▶ _PROBLEM DETAILS_
Repeat every line of the data exactly, but not the pictures.
════════════════
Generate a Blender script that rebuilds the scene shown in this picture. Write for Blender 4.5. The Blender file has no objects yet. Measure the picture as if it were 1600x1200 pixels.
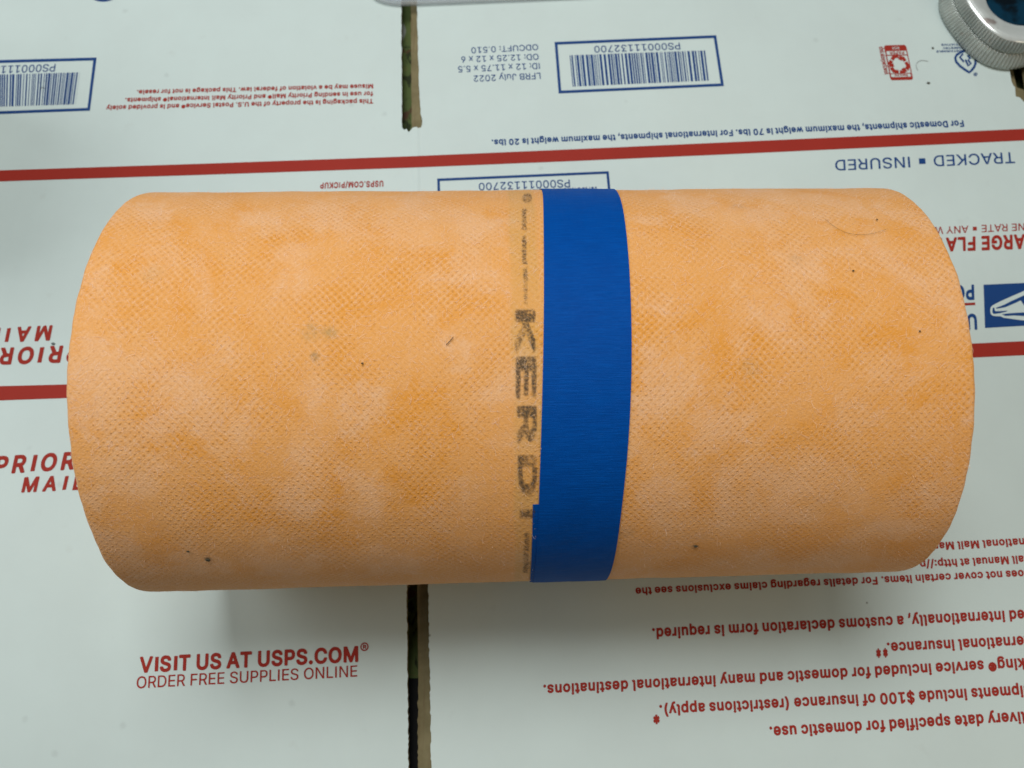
import bpy, bmesh, json, math, random
from mathutils import Vector, noise as mnoise
from mathutils.geometry import tessellate_polygon

# ---------------------------------------------------------------- camera, light, exposure
TILT = math.radians(17)                 # phone held over the table, tipped a little away from straight down
FPX = 1215.0                            # focal length in pixels of the 1600 px wide photograph
DIST = .355                             # metres from the lens to the card
CAM = Vector((0, -DIST * math.sin(TILT), DIST * math.cos(TILT)))
cd = bpy.data.cameras.new('camera')
cd.sensor_width = 36; cd.lens = 36 * FPX / 1600; cd.clip_start = .01; cd.clip_end = 20
cd.dof.use_dof = True; cd.dof.focus_distance = .255; cd.dof.aperture_fstop = 17
cam = bpy.data.objects.new('camera', cd)
cam.location = CAM; cam.rotation_euler = (TILT, 0, 0)
bpy.context.scene.collection.objects.link(cam)
bpy.context.scene.camera = cam

world = bpy.data.worlds.new('World'); bpy.context.scene.world = world
world.use_nodes = True
world.node_tree.nodes['Background'].inputs[0].default_value = (.86, 1.0, .98, 1)
world.node_tree.nodes['Background'].inputs[1].default_value = .03
def area(name, loc, aim, sx, sy, watts, col):
    l = bpy.data.lights.new(name, 'AREA'); l.shape = 'RECTANGLE'; l.size = sx; l.size_y = sy
    l.energy = watts; l.color = col
    o = bpy.data.objects.new(name, l); o.location = loc
    o.rotation_euler = (Vector(aim) - Vector(loc)).to_track_quat('-Z', 'Y').to_euler()
    bpy.context.scene.collection.objects.link(o)
area('window_light', (-0.095, 0.311, 0.946), (0, 0, 0), 0.42, 0.40, 6.1, (.985, 1.0, .99))
area('side_window_light', (-0.712, 0.100, 0.695), (0, 0, 0), 0.55, 0.55, 2.4, (.985, 1.0, .99))
area('room_light', (0.661, -0.516, 0.545), (0, 0, 0), 0.42, 0.42, 1.55, (1.0, .82, .60))
area('far_light', (0.464, 0.663, 0.588), (0, 0, 0), 0.3, 0.3, 0.25, (.985, 1.0, .99))
vs = bpy.context.scene.view_settings
vs.view_transform = 'Standard'; vs.look = 'None'; vs.exposure = .17; vs.gamma = 1; vs.use_curve_mapping = False

# ---------------------------------------------------------------- measured sizes and base colours
CARD = (.565, .662, .642)
FLEECE_MID = (.785, .370, .102)
FLEECE_DEEP = (.76, .305, .030)
FLEECE_PALE = (.82, .51, .30)
FLEECE_DARK = (.52, .20, .038)
RR, RL, RX, RY, RYAW, RTAPER = .0708, .2600, .0036, -.0197, .0198, -.00095
KB = .9176                              # the roll is a little flattened: height / width
BLACK_Y = -.1265                        # where the tablecloth's dark border begins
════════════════
▶ _TASK RESPONSE_
Generate a Blender script that rebuilds the scene shown in this picture. Write for Blender 4.5. The Blender file has no objects yet. Measure the picture as if it were 1600x1200 pixels.
import bpy, bmesh, json, math, random
from mathutils import Vector, noise as mnoise
from mathutils.geometry import tessellate_polygon

# ---------------------------------------------------------------- camera, light, exposure
TILT = math.radians(17)                 # phone held over the table, tipped a little away from straight down
FPX = 1215.0                            # focal length in pixels of the 1600 px wide photograph
DIST = .355                             # metres from the lens to the card
CAM = Vector((0, -DIST * math.sin(TILT), DIST * math.cos(TILT)))
cd = bpy.data.cameras.new('camera')
cd.sensor_width = 36; cd.lens = 36 * FPX / 1600; cd.clip_start = .01; cd.clip_end = 20
cd.dof.use_dof = True; cd.dof.focus_distance = .255; cd.dof.aperture_fstop = 17
cam = bpy.data.objects.new('camera', cd)
cam.location = CAM; cam.rotation_euler = (TILT, 0, 0)
bpy.context.scene.collection.objects.link(cam)
bpy.context.scene.camera = cam

world = bpy.data.worlds.new('World'); bpy.context.scene.world = world
world.use_nodes = True
world.node_tree.nodes['Background'].inputs[0].default_value = (.86, 1.0, .98, 1)
world.node_tree.nodes['Background'].inputs[1].default_value = .03
def area(name, loc, aim, sx, sy, watts, col):
    l = bpy.data.lights.new(name, 'AREA'); l.shape = 'RECTANGLE'; l.size = sx; l.size_y = sy
    l.energy = watts; l.color = col
    o = bpy.data.objects.new(name, l); o.location = loc
    o.rotation_euler = (Vector(aim) - Vector(loc)).to_track_quat('-Z', 'Y').to_euler()
    bpy.context.scene.collection.objects.link(o)
area('window_light', (-0.095, 0.311, 0.946), (0, 0, 0), 0.42, 0.40, 6.1, (.985, 1.0, .99))
area('side_window_light', (-0.712, 0.100, 0.695), (0, 0, 0), 0.55, 0.55, 2.4, (.985, 1.0, .99))
area('room_light', (0.661, -0.516, 0.545), (0, 0, 0), 0.42, 0.42, 1.55, (1.0, .82, .60))
area('far_light', (0.464, 0.663, 0.588), (0, 0, 0), 0.3, 0.3, 0.25, (.985, 1.0, .99))
vs = bpy.context.scene.view_settings
vs.view_transform = 'Standard'; vs.look = 'None'; vs.exposure = .17; vs.gamma = 1; vs.use_curve_mapping = False

# ---------------------------------------------------------------- measured sizes and base colours
CARD = (.565, .662, .642)
FLEECE_MID = (.785, .370, .102)
FLEECE_DEEP = (.76, .305, .030)
FLEECE_PALE = (.82, .51, .30)
FLEECE_DARK = (.52, .20, .038)
RR, RL, RX, RY, RYAW, RTAPER = .0708, .2600, .0036, -.0197, .0198, -.00095
KB = .9176                              # the roll is a little flattened: height / width
BLACK_Y = -.1265                        # where the tablecloth's dark border begins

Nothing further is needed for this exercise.